Isasi-Diaz is right, of course, that white people cannot liberate Latinas/os. But we can stop what we are doing to oppress ... and we can offer ourselves as partners in the struggle, able and willing to follow the lead of Latinas/os in solidary struggles for change. And herein lies the tension: it just so happens that this shift in commitment helps bring about the change in consciousness that is liberating for white people. To seek to benefit peoples of colors is to begin to see how one has consciously and unconsciously been about the business of benefiting white people.

There's one knot of the tension: white people's work does not liberate Latinas/os (or any other group of people), and yet committing to the liberation of Latinas/os does bring about a shift in consciousness that transforms what it means to be white, in positive and justice-producing ways. So, even a theology about the liberation of white people needs to have this component in it of listening to and following the lead of and committing to the benefit of people of color -- what I think of as processes of solidary love. I don't want to give up on any of these strands. I just don't know if I have demonstrated the necessity and nature of each.

The second knot of tension is my use of Latino/a and Latin American theorists and theologians ... not to mention the wisdom of Latina pastors, scholars and activists. This project is not a survey of all available Latino/a and Latin American theorists and theologians. I have picked the people I want to quote, reference, interview, and be informed and challenged by ... yet another instance of white privilege, yes. But I have good reason for the people I have picked: either they say something directly to white people that we need to hear -- and I am using this project as a listening post -- or they work in a way that models a useful approach for us to emulate. A corollary complication is that some of the scholars are from Latin America (El Salvador in particular) and others are from the United States.

I know these are different contexts; I know the work of these scholars cannot be lumped together. And yet, I am part of both of these contexts: definitely in the case of the United States, but also in the case of Latin America. I may not seem to have direct connections with the Latin American contexts of "my" scholars, but my nation has invested in the instability and violence plaguing that region. Isn't it right to hear and attempt to learn from their understandings of the gospel, not to mention respond to the demands their understandings place on us?

I have worked carefully to appreciate, and not appropriate, not only through citations and acknowledgments but also by respecting and responding. What I have read and sought to learn from has changed my work, and me. I get a lump in my throat thinking about it. I feel inadequate to respond well enough. And I get scared when I realize I am close to the finish line, and yet still feel undone. This feels a lot more like the third interval than the sixth.

Perhaps running still has something to teach me. A few weeks ago, I was running and suddenly stumbled. And fell. No real harm done: just a scratched palm, and later some soreness in the elbow I fell onto. Unfortunately, my iPod skipped back to the beginning of the interval program ... I knew I was close to the fifth segment, so I switched to another piece of music, and chose to just run all the way home.
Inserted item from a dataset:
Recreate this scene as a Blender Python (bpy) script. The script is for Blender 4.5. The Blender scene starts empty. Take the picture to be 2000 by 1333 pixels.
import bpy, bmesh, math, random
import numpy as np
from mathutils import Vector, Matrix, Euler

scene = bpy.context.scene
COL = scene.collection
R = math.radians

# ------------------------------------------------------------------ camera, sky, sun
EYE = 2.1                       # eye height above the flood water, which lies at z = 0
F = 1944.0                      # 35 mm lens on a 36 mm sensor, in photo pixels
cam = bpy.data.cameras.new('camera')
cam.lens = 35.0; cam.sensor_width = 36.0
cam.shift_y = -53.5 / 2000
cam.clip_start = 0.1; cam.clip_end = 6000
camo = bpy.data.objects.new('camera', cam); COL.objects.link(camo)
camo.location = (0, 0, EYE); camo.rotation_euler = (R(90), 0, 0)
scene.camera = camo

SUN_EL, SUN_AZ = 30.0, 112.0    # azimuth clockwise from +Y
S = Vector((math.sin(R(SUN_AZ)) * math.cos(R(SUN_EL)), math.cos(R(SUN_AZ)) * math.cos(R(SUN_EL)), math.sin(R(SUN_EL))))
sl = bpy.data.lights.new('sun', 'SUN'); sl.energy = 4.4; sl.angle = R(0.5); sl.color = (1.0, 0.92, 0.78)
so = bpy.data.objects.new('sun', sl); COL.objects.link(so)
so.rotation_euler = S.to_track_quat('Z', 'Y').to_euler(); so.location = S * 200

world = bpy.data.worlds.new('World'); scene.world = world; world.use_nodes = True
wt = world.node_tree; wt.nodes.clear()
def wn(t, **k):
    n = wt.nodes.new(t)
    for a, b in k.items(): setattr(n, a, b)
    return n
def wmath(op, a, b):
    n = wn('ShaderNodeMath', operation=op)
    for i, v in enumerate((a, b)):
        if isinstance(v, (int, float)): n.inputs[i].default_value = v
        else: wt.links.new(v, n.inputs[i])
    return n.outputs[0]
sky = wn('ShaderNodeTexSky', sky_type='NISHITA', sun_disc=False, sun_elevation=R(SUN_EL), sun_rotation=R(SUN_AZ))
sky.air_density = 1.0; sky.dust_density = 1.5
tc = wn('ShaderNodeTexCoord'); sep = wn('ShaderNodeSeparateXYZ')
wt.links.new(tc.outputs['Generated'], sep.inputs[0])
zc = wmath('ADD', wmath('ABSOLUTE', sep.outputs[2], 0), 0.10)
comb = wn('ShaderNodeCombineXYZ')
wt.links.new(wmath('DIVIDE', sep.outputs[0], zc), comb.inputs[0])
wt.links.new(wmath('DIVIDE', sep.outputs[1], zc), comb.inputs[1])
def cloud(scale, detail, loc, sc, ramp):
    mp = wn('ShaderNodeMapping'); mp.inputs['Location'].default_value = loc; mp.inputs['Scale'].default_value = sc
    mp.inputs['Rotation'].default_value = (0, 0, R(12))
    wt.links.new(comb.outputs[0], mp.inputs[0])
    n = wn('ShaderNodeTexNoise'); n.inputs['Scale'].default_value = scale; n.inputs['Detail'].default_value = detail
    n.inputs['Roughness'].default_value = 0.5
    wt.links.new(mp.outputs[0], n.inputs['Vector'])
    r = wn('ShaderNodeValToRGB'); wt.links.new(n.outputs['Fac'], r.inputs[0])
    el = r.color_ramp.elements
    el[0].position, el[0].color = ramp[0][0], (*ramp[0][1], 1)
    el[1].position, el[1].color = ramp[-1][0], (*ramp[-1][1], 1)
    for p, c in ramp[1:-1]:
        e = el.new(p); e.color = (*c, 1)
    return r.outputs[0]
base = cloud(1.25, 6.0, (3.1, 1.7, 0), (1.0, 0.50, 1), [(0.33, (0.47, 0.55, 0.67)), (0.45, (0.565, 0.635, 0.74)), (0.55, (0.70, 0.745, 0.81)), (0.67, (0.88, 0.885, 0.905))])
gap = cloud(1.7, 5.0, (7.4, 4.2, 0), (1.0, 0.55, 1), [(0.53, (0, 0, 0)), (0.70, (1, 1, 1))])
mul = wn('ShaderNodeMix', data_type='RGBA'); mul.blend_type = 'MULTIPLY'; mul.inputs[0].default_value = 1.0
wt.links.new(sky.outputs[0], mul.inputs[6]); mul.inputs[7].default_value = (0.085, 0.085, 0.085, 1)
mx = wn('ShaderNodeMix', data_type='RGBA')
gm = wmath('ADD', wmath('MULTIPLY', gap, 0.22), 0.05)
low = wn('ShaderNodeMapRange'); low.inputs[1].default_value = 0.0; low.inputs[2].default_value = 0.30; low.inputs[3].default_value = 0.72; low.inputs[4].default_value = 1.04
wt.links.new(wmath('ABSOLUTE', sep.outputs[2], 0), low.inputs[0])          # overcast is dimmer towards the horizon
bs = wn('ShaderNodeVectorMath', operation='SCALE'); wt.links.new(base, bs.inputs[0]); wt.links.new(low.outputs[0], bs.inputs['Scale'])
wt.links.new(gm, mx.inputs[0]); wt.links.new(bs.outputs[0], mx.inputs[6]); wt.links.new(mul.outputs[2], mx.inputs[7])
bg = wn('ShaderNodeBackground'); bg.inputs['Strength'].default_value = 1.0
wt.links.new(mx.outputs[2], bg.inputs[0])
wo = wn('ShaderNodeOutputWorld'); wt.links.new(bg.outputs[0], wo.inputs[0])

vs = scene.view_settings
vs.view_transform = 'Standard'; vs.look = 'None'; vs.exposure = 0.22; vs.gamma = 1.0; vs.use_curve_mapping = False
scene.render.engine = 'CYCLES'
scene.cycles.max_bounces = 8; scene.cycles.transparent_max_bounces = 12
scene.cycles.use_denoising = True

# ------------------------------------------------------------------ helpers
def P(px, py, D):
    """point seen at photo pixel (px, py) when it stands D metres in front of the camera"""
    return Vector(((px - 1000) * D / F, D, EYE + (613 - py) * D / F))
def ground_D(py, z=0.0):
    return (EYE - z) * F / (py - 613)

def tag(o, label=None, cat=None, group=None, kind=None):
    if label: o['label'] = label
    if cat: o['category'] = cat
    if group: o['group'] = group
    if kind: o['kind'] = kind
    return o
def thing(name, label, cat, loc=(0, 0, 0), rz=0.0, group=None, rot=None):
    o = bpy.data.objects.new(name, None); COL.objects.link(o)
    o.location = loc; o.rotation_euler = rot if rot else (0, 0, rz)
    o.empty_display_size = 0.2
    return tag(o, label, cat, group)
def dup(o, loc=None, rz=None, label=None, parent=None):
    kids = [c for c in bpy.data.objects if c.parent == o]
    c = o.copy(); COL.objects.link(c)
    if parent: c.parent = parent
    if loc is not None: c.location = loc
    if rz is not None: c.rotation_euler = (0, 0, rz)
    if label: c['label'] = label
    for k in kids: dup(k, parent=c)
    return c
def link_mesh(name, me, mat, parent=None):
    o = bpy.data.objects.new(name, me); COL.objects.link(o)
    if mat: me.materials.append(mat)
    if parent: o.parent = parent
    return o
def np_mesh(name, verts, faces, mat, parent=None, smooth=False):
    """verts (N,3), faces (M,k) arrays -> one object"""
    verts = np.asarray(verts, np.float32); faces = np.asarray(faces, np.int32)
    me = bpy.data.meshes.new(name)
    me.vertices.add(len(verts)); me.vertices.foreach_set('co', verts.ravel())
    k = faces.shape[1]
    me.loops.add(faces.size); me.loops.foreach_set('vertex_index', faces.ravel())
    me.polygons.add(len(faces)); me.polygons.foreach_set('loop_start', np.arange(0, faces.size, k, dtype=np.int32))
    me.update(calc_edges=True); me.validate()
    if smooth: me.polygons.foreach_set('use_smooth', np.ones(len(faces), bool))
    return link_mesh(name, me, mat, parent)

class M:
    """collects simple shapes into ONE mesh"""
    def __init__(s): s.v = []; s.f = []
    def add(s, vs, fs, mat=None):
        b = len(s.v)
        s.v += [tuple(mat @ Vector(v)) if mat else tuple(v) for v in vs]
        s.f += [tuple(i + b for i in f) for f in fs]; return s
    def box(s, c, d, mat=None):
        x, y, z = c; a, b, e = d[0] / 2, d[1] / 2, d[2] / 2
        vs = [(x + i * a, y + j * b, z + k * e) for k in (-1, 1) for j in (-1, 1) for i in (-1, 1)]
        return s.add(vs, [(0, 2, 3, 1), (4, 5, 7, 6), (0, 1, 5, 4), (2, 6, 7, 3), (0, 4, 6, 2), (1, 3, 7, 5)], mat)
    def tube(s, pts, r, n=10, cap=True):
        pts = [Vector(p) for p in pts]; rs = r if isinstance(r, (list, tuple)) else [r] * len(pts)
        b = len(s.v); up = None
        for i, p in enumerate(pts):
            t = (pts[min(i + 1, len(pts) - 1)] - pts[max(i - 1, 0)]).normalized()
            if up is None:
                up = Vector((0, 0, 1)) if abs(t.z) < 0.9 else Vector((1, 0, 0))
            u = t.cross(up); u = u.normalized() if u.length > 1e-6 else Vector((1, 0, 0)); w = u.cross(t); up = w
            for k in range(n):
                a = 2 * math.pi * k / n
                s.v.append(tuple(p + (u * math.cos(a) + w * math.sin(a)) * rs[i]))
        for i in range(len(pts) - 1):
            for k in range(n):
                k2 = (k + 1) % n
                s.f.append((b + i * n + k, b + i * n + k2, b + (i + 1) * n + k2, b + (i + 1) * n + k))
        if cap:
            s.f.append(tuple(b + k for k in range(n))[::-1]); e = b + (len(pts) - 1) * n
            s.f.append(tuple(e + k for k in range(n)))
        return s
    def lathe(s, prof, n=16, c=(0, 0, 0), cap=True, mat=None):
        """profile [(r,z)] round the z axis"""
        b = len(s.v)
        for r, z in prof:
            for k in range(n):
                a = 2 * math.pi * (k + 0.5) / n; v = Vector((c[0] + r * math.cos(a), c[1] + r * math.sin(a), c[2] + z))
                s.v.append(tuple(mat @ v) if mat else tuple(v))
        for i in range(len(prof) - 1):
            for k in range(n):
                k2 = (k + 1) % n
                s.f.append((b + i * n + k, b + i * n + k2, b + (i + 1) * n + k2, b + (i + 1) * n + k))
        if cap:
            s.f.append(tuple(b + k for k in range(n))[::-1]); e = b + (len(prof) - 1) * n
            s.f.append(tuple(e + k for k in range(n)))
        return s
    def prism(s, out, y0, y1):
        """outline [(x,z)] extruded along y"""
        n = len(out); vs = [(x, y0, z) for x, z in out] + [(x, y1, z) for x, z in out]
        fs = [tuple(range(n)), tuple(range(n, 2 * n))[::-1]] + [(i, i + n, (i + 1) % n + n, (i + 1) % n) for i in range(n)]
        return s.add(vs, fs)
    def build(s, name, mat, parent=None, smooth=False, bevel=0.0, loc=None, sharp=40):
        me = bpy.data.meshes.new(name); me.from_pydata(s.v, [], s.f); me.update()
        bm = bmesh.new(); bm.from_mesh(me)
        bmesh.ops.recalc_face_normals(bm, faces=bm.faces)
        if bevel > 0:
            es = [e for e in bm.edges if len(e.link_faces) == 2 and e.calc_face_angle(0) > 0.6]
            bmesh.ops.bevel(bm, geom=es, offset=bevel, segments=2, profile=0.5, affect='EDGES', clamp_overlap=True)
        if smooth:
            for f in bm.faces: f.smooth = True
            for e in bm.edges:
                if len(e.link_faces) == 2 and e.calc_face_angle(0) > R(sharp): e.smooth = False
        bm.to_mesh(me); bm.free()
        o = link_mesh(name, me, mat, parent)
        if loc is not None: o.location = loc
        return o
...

It worked out.

I don't know why I fell; I was deep in thought as I ran. But it occurs to me that my ankle problems cropped up after that run. So, maybe I twisted my ankle. Now I am having to go back and take care of it.

I've been struggling with the challenges Isasi-Diaz put in front of me all year. If I have stumbled, I need to know. I need to resolve these ambiguities, or know that they are inherent to the mysteries of learning to be a more-just white person ...

I'm going to the doctors this week ... asking a couple of members of my committee to help me work out these knots.

I do know that a day will come when I will be able to say, "I went through that struggle to get to this joy." Right now though, it's the struggle. And I am doing my best to let it shape me, and the work.

And here, I have to say, my breathing could be better. I need to draw full and invigorating breaths from the inspiring Spirit that enlivens us all.